Clean Prosperity recommends that the Growth Fund offer standardized contracts to all emitters—both large and small—without linking them to equity or debt investments as initially proposed.
The contracts work through two main mechanisms: offtake agreements, where the Fund buys carbon credits to help a credit holder protect future revenue, or through contracts for difference (CfD), where the government guarantees a fixed price for carbon credits over a long period. With CfD, if carbon credit prices fall below the set price, the government pays the difference; if they rise above, the company pays out.
The Canada Growth Fund signed its first carbon contract in December, 2023, committing to buy up to 185,000 tonnes per year of carbon credits for 15 years at an initial price of C$86.50 per tonne from Entropy, Inc., an Alberta based carbon capture and storage (CCS) company. The contract was paired with a $200-million direct investment in Entropy’s Glacier gas plant to install CCS technology.
Since then, two more contracts have been signed, one contract with an Alberta waste-to-energy facility, and another with Markham Energy, a district energy utility in Ontario building the world’s largest wastewater energy transfer system.
Those projects followed an engagement process that, as of June, 2024, included more than 550 meetings that produced a project pipeline of more than 100 opportunities. The Fund reported at that time that it had closed five projects and committed $1.3 billion across its target sectors.
But according to Clean Prosperity, that progress is too slow to match the urgent roll-out of low-carbon projects needed to address the climate crisis. Part of the reason is that investors still see too much risk in engaging with carbon contracts—back in June, the Canadian Press reported that they were being held up as industry and government disagreed over the price that the contracts should commit to, with CCS developers saying that offsetting risks associated with their technology demanded a higher price.

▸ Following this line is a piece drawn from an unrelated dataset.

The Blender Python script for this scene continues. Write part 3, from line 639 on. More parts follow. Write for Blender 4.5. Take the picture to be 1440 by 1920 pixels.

But energy experts at the Winnipeg-based International Institute for Sustainable Development have called on the Fund to stop backing CCS projects that have not been proven to work at scale, and which even CCS developers say are not on track to meet their own carbon reduction targets.
To reduce risks and make the contracts more attractive to investors, Clean Prosperity suggests the Fund become more ambitious by:
• Making contracts broadly available “to all industrial emitters that are regulated by Canada’s industrial carbon pricing systems,” in order to maximize the number of low-carbon projects;
• Speeding up implementation of its CfD program to get projects off the ground as soon as possible;
• Focusing on contracts tied to carbon credit prices, since future prices are often a concern for the investors that can determine a final investment decision
• Setting create clear, up-front criteria for program eligibility so that industry and investors can better anticipate whether their projects will qualify.
The Fund has laid out a three-pronged strategy to accelerate wider engagement now that it has closed some initial deals. The Fund says it aims to deploy more carbon contracts with larger projects that carry lower costs and risks, while expanding its scope to include “first-of-a-kind” projects with higher risk as a means of advancing decarbonization in new industries and regions. The strategy also calls for standardized instruments to deploy contracts more widely and efficiently.